[Exercise description]
Quote all of the data below exactly, please.

[Begin Records supplied]

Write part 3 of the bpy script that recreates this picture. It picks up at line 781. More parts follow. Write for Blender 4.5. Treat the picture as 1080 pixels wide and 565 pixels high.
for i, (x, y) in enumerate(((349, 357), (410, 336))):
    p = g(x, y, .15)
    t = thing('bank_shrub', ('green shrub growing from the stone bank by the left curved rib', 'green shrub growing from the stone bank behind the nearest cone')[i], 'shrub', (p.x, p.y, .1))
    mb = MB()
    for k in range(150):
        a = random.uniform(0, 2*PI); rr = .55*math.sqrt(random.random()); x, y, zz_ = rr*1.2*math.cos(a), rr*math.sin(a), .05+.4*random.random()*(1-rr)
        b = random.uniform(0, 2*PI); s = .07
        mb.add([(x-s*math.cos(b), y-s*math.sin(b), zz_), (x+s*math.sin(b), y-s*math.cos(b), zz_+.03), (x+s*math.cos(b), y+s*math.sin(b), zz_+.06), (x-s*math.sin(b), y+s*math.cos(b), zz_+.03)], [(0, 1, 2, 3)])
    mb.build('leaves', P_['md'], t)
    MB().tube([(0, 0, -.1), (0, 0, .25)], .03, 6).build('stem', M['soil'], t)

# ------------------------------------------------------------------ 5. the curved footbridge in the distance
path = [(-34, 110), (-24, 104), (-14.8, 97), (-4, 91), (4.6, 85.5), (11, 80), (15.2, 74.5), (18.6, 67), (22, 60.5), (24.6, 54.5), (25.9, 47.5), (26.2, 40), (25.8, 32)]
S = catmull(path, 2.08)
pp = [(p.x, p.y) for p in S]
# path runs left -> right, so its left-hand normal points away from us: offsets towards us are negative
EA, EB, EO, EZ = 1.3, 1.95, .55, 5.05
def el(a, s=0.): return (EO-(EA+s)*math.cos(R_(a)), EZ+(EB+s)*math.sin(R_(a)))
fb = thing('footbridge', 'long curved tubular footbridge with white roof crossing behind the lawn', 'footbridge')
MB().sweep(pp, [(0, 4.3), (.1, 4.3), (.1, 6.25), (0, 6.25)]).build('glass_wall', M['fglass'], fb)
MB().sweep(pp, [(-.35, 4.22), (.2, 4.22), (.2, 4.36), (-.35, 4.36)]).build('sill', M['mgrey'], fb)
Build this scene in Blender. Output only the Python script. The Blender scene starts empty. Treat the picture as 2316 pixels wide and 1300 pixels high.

[End Records supplied]

[Solution for this task]
Write part 3 of the bpy script that recreates this picture. It picks up at line 781. More parts follow. Write for Blender 4.5. Treat the picture as 1080 pixels wide and 565 pixels high.
for i, (x, y) in enumerate(((349, 357), (410, 336))):
    p = g(x, y, .15)
    t = thing('bank_shrub', ('green shrub growing from the stone bank by the left curved rib', 'green shrub growing from the stone bank behind the nearest cone')[i], 'shrub', (p.x, p.y, .1))
    mb = MB()
    for k in range(150):
        a = random.uniform(0, 2*PI); rr = .55*math.sqrt(random.random()); x, y, zz_ = rr*1.2*math.cos(a), rr*math.sin(a), .05+.4*random.random()*(1-rr)
        b = random.uniform(0, 2*PI); s = .07
        mb.add([(x-s*math.cos(b), y-s*math.sin(b), zz_), (x+s*math.sin(b), y-s*math.cos(b), zz_+.03), (x+s*math.cos(b), y+s*math.sin(b), zz_+.06), (x-s*math.sin(b), y+s*math.cos(b), zz_+.03)], [(0, 1, 2, 3)])
    mb.build('leaves', P_['md'], t)
    MB().tube([(0, 0, -.1), (0, 0, .25)], .03, 6).build('stem', M['soil'], t)

# ------------------------------------------------------------------ 5. the curved footbridge in the distance
path = [(-34, 110), (-24, 104), (-14.8, 97), (-4, 91), (4.6, 85.5), (11, 80), (15.2, 74.5), (18.6, 67), (22, 60.5), (24.6, 54.5), (25.9, 47.5), (26.2, 40), (25.8, 32)]
S = catmull(path, 2.08)
pp = [(p.x, p.y) for p in S]
# path runs left -> right, so its left-hand normal points away from us: offsets towards us are negative
EA, EB, EO, EZ = 1.3, 1.95, .55, 5.05
def el(a, s=0.): return (EO-(EA+s)*math.cos(R_(a)), EZ+(EB+s)*math.sin(R_(a)))
fb = thing('footbridge', 'long curved tubular footbridge with white roof crossing behind the lawn', 'footbridge')
MB().sweep(pp, [(0, 4.3), (.1, 4.3), (.1, 6.25), (0, 6.25)]).build('glass_wall', M['fglass'], fb)
MB().sweep(pp, [(-.35, 4.22), (.2, 4.22), (.2, 4.36), (-.35, 4.36)]).build('sill', M['mgrey'], fb)
Build this scene in Blender. Output only the Python script. The Blender scene starts empty. Treat the picture as 2316 pixels wide and 1300 pixels high.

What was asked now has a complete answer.